Both relativity principles have played important – often decisive – roles in physics. Copernicus and Kepler used kinematic relativity to great effect in the revolution they brought about. Galileo used the other relativity principle to explain how we can live on the Earth without feeling its motion. That was almost as wonderful a piece of work as Einstein’s, nearly three hundred years later. A natural question is this: what is the connection between the two relativity principles? Any satisfactory answer must grapple with and resolve the issue of the distinguished frames of reference. How are they determined? What is their origin? As we have seen, neither Einstein nor Minkowski addressed these questions when they created special relativity, and they have been curiously neglected ever since. This is a pity, since they touch upon the nature of time. We cannot say what time is – and whether it even exists – until we know what motion is.

Poincaré sought to unite the two relativity principles in a single condition on the structure of dynamics, as formulated in the two-snapshots idea. Had he succeeded, he would have derived the empirical fact of Galilean relativity solely on the basis of a natural criterion derived from kinematic relativity. He died without taking this idea any further, but in any case it is doubtful whether the two relativity principles can be fully fused into one. Poincaré formulated his idea in 1902, before the relativistic intermingling of space and time became apparent, and it is hard to see how that can ever be derived from the bare fact of kinematic relativity. It is, however, of great interest to see how far Poincaré’s idea can be taken. We shall come to this when we have seen how Einstein thought about and developed his own relativity principle and thereby created general relativity.

It is important not to be overawed by the genius of Einstein. He did have blind spots. One was his lack of concern about the determination in practice of the distinguished frames that play such a vital role in special relativity – he simply took them for granted. It is true that they are realized approximately on the reassuringly solid Earth in skilfully engineered railway carriages. But how does one find them in the vast reaches of space? This is not a trivial question. Matching this lack of practical interest, we find an absence of theoretical concern. Einstein asked only what the laws of nature look like in given frames of reference. He never asked himself whether there are laws that determine the frames themselves. At best, he sought an indirect answer and got into a muddle – but a most creative muddle.

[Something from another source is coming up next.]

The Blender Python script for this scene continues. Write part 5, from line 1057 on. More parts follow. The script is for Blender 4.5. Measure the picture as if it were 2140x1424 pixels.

To see why, it is helpful to trace the development of his thinking – a fascinating story in its own right. As an extremely ambitious student, he read Mach’s critique of Newton’s absolute space. This made him very sceptical about its existence. Simultaneously, he was exposed to all the issues related to the aether in electrodynamics. Lorentz, in particular, had effectively identified absolute space with the aether, in the form of an unambiguous state of rest. But, writing to his future wife Mileva in August 1899, Einstein was already questioning whether motion relative to the aether had any physical meaning. This would develop into one of the key ideas of special relativity. If it is impossible to detect motion relative to it, the aether cannot exist. It was natural for Einstein to apply the same thought to absolute space.

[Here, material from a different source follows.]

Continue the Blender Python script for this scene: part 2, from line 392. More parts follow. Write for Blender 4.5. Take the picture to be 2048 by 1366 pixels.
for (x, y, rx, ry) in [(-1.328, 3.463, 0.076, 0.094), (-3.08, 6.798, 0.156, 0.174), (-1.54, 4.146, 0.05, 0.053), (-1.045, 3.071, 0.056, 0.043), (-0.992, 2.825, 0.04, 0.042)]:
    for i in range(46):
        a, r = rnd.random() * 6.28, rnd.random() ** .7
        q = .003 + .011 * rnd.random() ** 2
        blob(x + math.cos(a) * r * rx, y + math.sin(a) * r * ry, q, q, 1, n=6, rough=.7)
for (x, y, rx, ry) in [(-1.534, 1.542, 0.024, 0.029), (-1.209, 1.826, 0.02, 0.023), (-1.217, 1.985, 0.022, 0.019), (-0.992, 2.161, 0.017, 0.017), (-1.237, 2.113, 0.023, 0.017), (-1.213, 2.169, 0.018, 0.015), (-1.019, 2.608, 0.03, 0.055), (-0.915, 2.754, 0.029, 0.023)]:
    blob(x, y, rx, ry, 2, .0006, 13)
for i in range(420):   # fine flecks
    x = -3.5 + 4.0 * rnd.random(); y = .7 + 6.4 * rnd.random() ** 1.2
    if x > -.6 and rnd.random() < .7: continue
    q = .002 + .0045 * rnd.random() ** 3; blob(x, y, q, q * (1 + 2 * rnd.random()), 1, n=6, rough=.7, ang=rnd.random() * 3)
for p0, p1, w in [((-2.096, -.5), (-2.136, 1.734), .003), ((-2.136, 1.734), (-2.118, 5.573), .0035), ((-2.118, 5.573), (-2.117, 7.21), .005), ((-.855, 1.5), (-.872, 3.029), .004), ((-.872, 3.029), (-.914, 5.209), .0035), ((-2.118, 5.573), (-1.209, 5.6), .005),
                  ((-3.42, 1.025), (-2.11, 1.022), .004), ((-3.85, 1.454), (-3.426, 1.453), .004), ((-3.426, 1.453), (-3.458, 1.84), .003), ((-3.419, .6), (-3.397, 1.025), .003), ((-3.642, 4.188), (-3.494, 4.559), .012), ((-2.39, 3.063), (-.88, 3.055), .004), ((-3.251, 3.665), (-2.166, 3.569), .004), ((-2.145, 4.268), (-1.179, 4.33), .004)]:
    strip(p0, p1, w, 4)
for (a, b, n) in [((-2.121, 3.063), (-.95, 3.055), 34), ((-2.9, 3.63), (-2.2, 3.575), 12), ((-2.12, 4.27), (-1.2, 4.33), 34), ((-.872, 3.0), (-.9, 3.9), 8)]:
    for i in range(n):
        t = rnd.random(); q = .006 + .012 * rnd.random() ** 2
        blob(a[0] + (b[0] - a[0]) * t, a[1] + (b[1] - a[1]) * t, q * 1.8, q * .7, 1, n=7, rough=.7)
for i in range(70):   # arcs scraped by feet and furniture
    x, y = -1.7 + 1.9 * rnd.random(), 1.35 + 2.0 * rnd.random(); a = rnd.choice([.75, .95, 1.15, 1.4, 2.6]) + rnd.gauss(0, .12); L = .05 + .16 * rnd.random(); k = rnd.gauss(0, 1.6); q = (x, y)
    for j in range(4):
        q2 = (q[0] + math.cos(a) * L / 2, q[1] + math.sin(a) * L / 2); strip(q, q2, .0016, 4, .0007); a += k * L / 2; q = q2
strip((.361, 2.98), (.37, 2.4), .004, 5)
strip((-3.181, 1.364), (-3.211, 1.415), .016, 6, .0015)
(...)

His 1905 paper killed the idea that uniform motion relative to any kind of absolute space or aether could be detected. But Newton had based his case for absolute space on the detection not of uniform motion, but of acceleration. In 1933, Einstein admitted that in 1905 he had wanted to extend the relativity principle to accelerated as well as uniform motion, but could not see how to. The great inspiration – ‘the happiest thought of my life’ – came in 1907 when he started to consider how Newtonian gravity might be adapted to the framework of special relativity. He suddenly realized the potential significance of the fact, noted by Galileo and confirmed with impressive accuracy by Newton, that all bodies fall with exactly the same acceleration in a gravitational field.